Many of the sculptures surrounding the wheels are, famously, X-rated (if you're writing a highminded travel guide, you call them "erotic" or "sensual" -- whatevs). There are lots of explanations for why this temple, along with many others, has many carvings that attract the titters of teenagers (and, OK, me). Some say they're meant to be a metaphor for the bliss that enlightenment can bring. Our guide seemed to hedge his bets by saying it was partly to show the temptations that a holy person should avoid, and partly meant to educate folks so that they'd make some more babies (!), who could grow up to harvest rice, wage war, and carve more sculptures. Well, many of the poses would not create babies, at least directly, but his explanations were as likely sounding as anyone else's, and at least they had the benefit of not minimizing the raunch of the sculptures, making them sound like something that would appear on the front of a romance paperback. (Side note: India's strict but not overly enforced code against obscenity has exceptions for "ancient monuments" and all temples).
And after Konark, on to Puri. I have to confess that although of course we wished we could have been allowed to see the famed Jagganath Temple (only Hindus allowed), it was also with a little relief that we realized we could instead just wander a bit through the town, hit the beach, and go shopping for Puri's amazing handicrafts. Next door to the temple is a private library that's mentioned in the travel guides. If you pay some cash, you can climb up two flights of rickety stairs and get a semi-OK look into one corner of the temple grounds. The folks in charge of the library (or possibly just renting the space) have adopted that peculiar habit (common to many temples) of having a book in which you are supposed to write down your donation. It's then that some not-so-subtle arm-twisting occurs. Everyone above us on the list had paid at least 100 to 200 rupees for their look, or at least that's what the book said (it's very common to cook the books, though I have no evidence that the library does. Those who do often add zeroes to the sums here and there in hopes that future suckers will pay even more. I recommend creating consternation by writing out your "donation" amount in words, as if it were a check, rather than just using numerals.)
We paid 50 rupees for the both of us -- they weren't super-happy with that, but it seemed like plenty. I'd have tried for less, or perhaps tried to give them a fluorescent bulb in exchange if I'd known that their stairs were unlit.

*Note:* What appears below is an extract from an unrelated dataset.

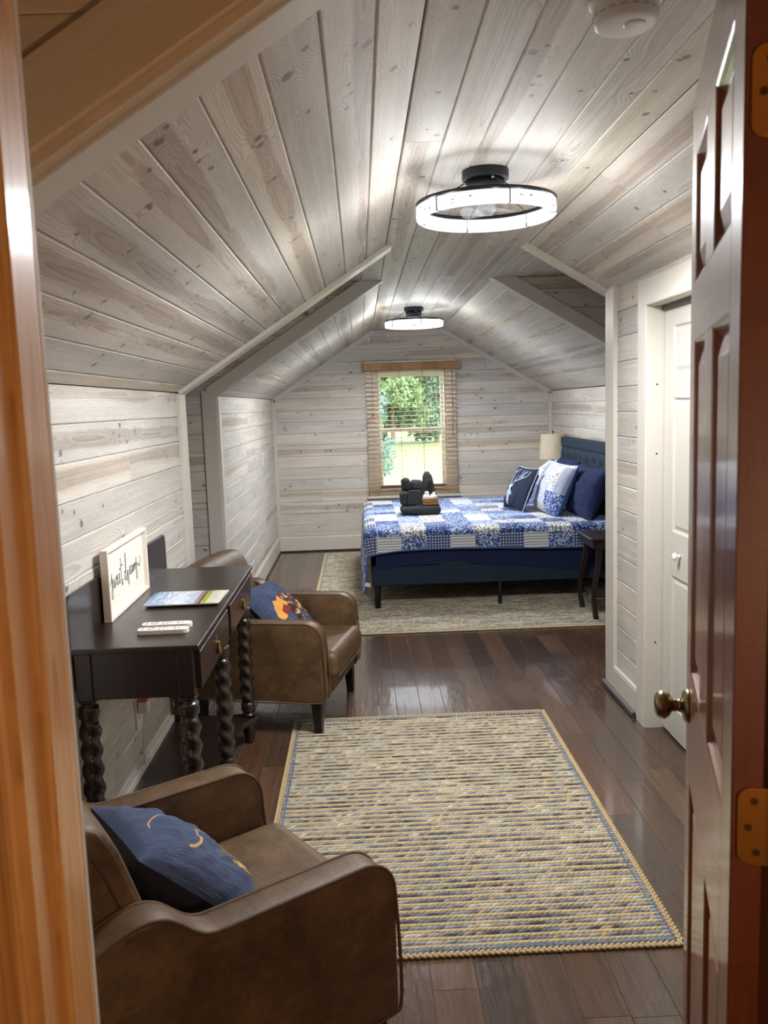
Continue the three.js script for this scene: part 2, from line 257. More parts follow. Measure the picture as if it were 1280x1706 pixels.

I also gave them a couple used books, thinking they could sell them if nothing else, but the librarian and his helper looked at them as if they were alien objects. Few of the library's books (all locked up in cabinets) looked younger than the Nehru administration. I did see a couple people reading newspapers, so it's not completely useless, but all the same the institution seems like little more than a shell existing to shakedown foreigners. And the view? Decidedly meh.
Puri has a lot to recommend it besides the temple, but they're more in the "wander though town" variety rather than any sight in particular. That beach was very, very nice and clean, at least where we were.
SPECIAL NOTE TO HINDUS VISITING PURI: As we walked around the Jagganath temple's exterior wall, I could swear that in addition to the more understandable prohibitions (no leather, no mobiles, no cameras), there was also at least one sign that said "no rubber items"! Did I dream this? Have you ever heard of such a thing? A little lazy googling didn't turn up anything, so I think I misread.